Between 1941 and 1945, about six million Jews - two-thirds of Europe's Jewish population - were systematically killed by Nazi Germany and its collaborators.
Hart's father, Andrie Solomon Hart, was born in 1936 to Dora and Josef Grynbaum in Antwerp, Belgium, where the couple owned a tailoring business.
For a family for whom Judaism was a central part of their daily lives, they were severely affected when the Germans invaded and occupied Belgium in 1940.
"Dad was just 4 years old, but he remembers a truckload of German Nazis knocking loudly on the door one morning at 6am," Hart said.
"They arrested grandad Josef and took him to the labour camps, he told dad, 'You and mom must go and hide and I'll be back soon.' But that was the last time he saw grandad."
The family later learned that Grynbaum was transported to Auschwitz where he was killed in July 1943.
Her father and grandmother then tried to flee by car to Switzerland, but the border was already under German surveillance and they had to make a detour to Brussels.
While walking on the main street one day, her dad witnessed his uncle being shot by German soldiers.
"Grandma Dora knew their lives were in danger, and with the help of the Jewish Agency, she succeeded in placing Dad in a Jewish orphanage," Hart said.
One night in 1944, the children were smuggled out of the orphanage, put on a train and taken to a Catholic Church in central Belgium where a priest hid them."
Hidden in the church for nine months whilethe war escalated, the priest allowed the children to practice Judaism in secret.

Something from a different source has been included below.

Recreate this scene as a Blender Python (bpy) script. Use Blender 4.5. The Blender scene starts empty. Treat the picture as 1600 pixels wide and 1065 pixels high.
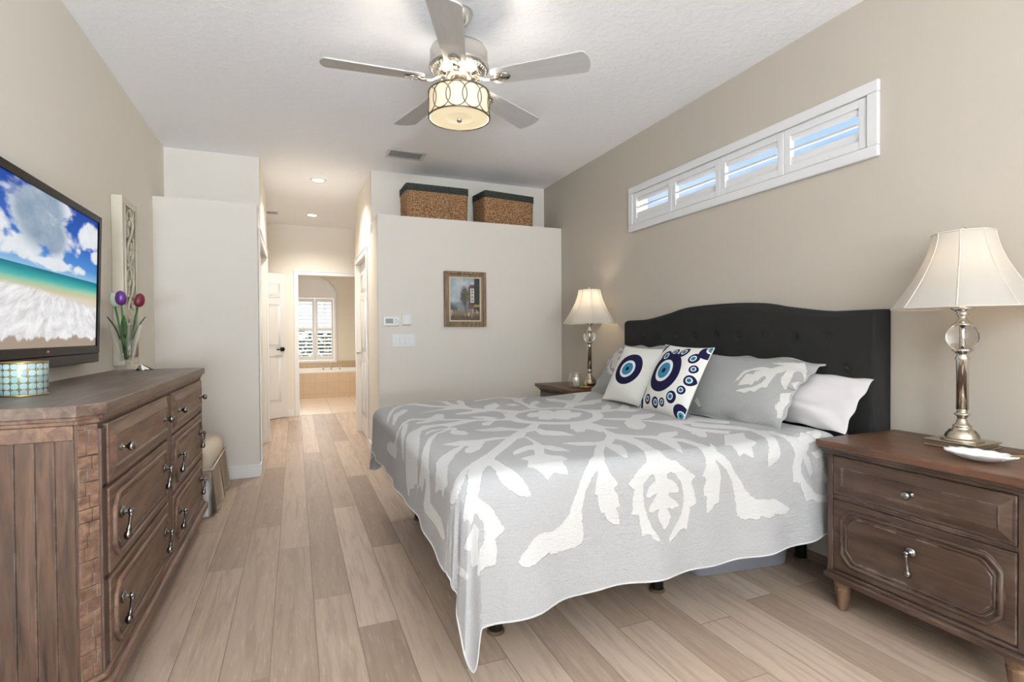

They were allowed to wear kippot, have morning and evening tefillah or prayers and also encouraged to continue with their Hebrew lessons.
Meanwhile, to escape detection, her grandmother took on the identity of a non-Jewish woman who had died and wore a cross around her neck while living with Nazi sympathisers.
"At the end of the war, out of the 50 children hidden in the church, Dad was the only one reunited with a living parent," Hart said.
"Grandma, emaciated and weighing only 40kg, had tracked down her son. The little boy had not forgotten his mother. 'Mommy, you came for me'."
The Catholic priest who hid her father was later found out, and killed.
Three weeks after liberation, Hart's sick, starving and emaciated grandmother was introduced to a British army captain, Peter Hart.
"They moved to England in 1947, Dad was adopted and took the Hart name but Peter, who is a non-Jew, encouraged Dad's Judaism," Hart said.
After suffering the atrocities of war and genocide, her grandmother wanted to get as far away as possible from Europe - and the family moved to New Zealand a year later.
Auckland was where Andrie grew up, got married and had three children, Tanya and her two older brothers David and Anthony. He died, aged 84, last year.
"My step-grandfather Peter gave both my grandmother and my dad a great life in New Zealand, and I think I owe my very existence to what he did and the Catholic priest who hid dad," Hart said.
"It is a fact that without the righteous gentiles, I wouldn't be here today."
Rob Berg, Zionist Federation of NZ president, said the decision to dedicate this year's memorial to non-Jews who helped save Jews was because they were often a "forgotten people".
"It is easy to remember the Jews who survived the Holocaust and those who committed the murders, but the non-Jewish heroes usually go unnoticed," Berg said.
Wednesday's service will be by invitation only due to security reasons.
"Unfortunately there is still an issue with ignorance and anti-semitism in New Zealand, so we will not be opening the memorial service to the public," said Berg.
Last year, a survey that reached out to 10 per cent of the New Zealand Jewish community found 70 members had experienced anti-semitic verbal abuses and three had been physically attacked in the previous 12 months.